PROBLEM REQUIREMENTS → Work out how many lines contain "Blender". Reply with the count alone.

RECORDS TO USE →
________________

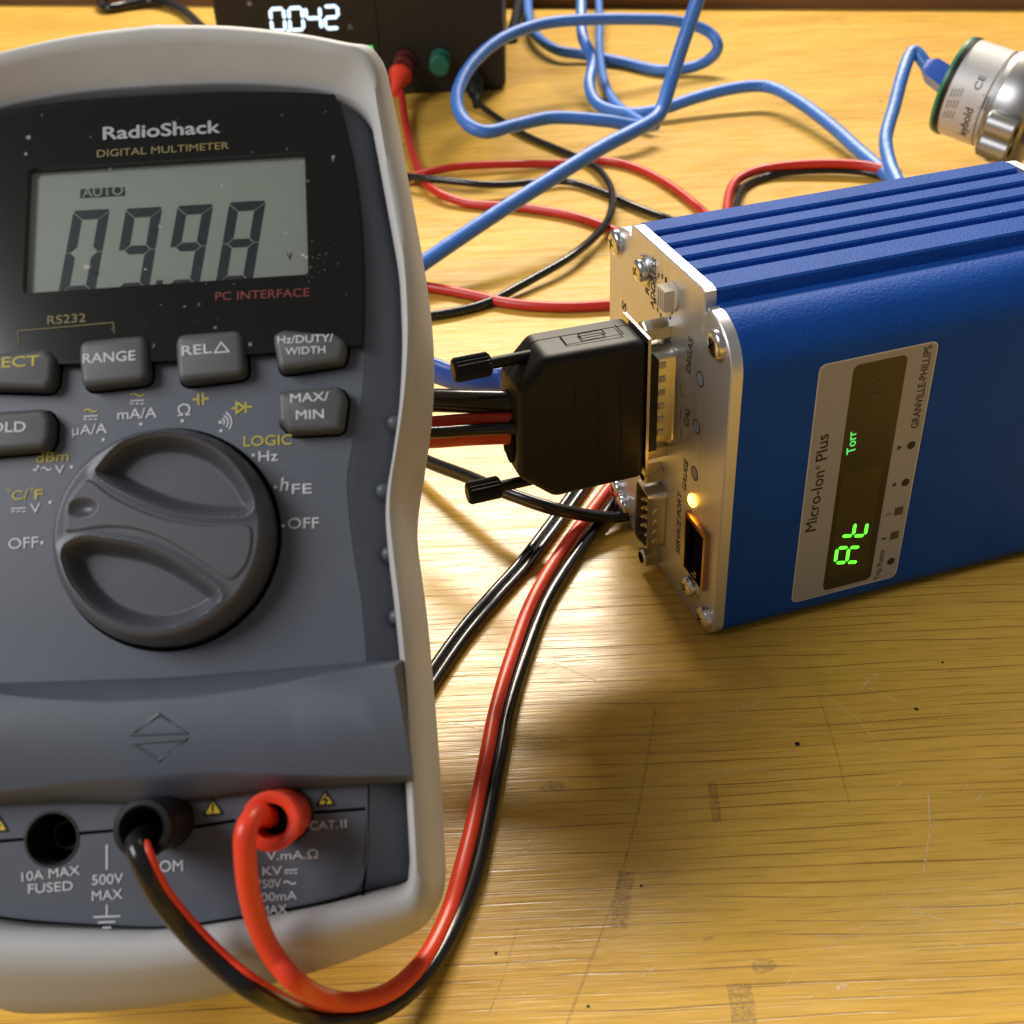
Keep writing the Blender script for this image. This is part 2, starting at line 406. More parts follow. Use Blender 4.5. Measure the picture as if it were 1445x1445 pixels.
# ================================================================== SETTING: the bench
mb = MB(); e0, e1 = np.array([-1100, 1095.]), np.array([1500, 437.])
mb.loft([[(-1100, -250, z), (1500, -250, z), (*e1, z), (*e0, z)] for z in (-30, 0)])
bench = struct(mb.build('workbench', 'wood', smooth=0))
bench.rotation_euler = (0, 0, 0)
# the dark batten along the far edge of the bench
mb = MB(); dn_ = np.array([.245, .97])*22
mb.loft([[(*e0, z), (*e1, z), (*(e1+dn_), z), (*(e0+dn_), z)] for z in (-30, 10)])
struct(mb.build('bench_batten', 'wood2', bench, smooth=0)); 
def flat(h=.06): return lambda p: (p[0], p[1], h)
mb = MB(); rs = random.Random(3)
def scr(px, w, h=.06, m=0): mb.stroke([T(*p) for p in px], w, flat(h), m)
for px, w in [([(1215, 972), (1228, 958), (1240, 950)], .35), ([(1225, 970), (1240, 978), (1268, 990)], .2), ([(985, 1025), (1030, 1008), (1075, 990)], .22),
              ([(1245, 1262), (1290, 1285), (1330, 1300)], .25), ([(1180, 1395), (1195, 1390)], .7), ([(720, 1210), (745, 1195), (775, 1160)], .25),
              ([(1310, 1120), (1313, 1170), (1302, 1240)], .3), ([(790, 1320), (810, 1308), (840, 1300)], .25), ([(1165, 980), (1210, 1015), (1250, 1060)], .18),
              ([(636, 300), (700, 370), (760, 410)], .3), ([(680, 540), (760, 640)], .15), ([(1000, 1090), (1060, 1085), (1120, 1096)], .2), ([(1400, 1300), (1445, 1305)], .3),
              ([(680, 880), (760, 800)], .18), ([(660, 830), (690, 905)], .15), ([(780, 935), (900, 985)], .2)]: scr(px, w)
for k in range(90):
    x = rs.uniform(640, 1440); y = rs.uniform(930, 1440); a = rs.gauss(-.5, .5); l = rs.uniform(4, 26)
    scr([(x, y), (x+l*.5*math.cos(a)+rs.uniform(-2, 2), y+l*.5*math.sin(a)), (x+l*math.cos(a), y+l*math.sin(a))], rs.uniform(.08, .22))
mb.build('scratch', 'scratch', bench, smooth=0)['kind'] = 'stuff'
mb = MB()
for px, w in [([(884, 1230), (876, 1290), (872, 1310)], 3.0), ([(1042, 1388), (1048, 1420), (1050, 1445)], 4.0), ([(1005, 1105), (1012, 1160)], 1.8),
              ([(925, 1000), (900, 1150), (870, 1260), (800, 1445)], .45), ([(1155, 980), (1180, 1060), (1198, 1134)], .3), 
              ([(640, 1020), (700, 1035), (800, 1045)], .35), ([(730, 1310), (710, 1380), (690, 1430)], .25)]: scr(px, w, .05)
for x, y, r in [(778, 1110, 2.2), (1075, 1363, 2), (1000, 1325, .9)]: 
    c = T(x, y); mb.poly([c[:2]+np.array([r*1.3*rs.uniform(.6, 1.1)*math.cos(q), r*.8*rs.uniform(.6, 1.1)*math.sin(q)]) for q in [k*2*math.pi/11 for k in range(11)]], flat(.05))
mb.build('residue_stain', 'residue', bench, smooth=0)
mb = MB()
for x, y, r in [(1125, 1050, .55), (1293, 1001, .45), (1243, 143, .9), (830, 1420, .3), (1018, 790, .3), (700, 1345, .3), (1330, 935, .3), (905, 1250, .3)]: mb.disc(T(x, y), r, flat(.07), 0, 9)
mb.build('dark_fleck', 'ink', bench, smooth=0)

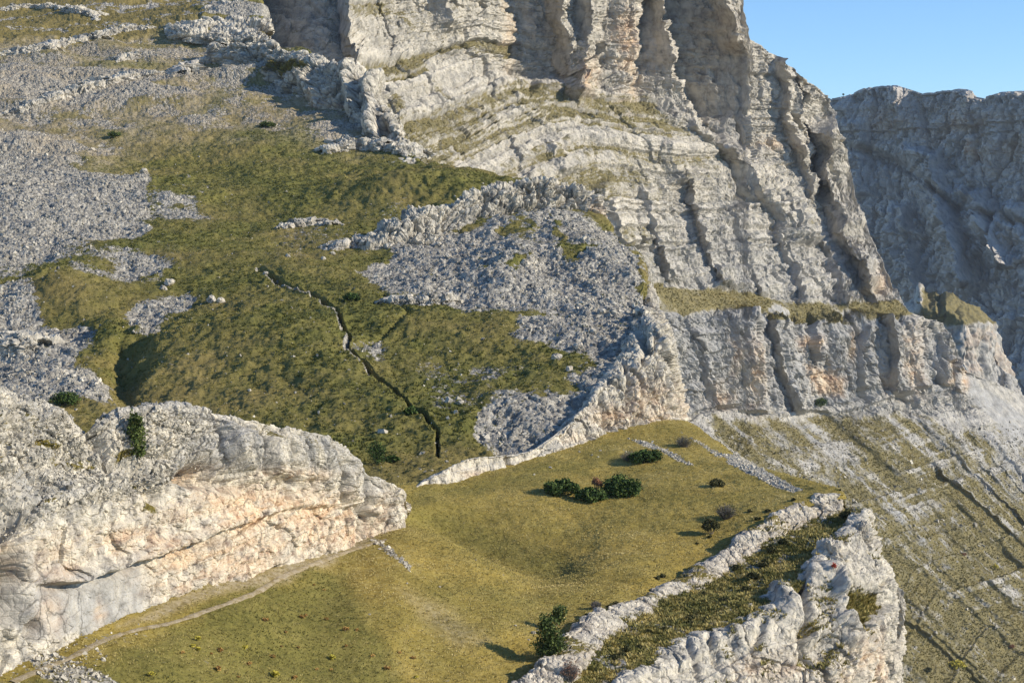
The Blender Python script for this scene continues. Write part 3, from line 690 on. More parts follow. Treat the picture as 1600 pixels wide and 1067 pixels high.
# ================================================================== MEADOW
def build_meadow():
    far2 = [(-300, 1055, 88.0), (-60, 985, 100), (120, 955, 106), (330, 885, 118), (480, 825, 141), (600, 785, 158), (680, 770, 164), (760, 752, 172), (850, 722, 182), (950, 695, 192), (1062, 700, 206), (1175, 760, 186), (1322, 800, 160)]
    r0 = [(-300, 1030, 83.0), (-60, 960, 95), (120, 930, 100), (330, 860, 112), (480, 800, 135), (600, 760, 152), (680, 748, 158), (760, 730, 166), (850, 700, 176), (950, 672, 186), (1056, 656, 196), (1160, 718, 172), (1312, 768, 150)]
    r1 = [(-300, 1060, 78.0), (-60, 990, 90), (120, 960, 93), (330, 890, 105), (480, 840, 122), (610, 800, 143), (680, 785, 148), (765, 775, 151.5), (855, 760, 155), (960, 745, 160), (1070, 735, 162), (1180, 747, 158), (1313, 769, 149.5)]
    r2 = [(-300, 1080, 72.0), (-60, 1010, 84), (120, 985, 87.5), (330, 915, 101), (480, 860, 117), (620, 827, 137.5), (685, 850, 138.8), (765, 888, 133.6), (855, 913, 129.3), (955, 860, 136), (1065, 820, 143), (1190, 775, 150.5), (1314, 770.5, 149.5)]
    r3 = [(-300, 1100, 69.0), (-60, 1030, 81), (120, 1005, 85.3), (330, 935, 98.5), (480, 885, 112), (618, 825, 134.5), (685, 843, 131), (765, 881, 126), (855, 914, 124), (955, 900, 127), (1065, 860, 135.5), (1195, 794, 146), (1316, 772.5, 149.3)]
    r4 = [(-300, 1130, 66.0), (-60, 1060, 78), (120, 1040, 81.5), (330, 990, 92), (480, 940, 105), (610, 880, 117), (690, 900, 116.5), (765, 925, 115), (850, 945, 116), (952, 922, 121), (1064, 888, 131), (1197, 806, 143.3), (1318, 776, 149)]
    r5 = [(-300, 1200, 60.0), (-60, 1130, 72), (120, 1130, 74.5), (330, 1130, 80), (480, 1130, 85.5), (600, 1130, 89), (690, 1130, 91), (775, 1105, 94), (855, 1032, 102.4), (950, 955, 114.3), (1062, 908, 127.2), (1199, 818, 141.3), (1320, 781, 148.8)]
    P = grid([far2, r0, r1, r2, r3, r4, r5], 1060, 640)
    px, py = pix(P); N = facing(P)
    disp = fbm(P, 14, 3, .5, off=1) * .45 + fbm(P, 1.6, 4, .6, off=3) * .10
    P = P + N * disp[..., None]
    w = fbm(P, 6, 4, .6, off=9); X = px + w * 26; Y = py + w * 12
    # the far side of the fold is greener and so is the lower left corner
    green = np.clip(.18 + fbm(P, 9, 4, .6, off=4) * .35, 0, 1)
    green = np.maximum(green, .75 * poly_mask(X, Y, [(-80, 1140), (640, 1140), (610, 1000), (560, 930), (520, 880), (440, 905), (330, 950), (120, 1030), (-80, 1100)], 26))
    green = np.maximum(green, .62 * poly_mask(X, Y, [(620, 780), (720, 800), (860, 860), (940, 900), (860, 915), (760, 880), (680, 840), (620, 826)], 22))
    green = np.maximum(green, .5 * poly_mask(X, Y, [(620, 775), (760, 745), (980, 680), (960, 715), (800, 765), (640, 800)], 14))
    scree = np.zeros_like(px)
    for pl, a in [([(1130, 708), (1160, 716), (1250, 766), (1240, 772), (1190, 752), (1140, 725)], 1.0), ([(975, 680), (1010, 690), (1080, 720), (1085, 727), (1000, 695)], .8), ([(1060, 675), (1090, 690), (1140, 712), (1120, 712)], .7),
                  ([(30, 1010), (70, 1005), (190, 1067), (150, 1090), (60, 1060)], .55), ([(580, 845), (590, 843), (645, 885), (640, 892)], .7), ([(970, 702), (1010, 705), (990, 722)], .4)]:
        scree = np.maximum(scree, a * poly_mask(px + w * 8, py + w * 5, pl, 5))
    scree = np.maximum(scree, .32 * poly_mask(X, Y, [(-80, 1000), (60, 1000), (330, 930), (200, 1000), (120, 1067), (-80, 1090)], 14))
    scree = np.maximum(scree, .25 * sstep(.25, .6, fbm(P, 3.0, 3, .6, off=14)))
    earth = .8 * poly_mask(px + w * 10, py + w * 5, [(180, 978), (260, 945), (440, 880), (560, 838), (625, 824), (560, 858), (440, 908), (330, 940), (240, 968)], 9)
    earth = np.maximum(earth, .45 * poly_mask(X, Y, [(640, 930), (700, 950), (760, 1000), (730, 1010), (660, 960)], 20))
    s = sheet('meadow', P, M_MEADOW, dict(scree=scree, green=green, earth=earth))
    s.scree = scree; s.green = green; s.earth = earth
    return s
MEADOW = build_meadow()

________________

RESULT OF THIS EXERCISE → 2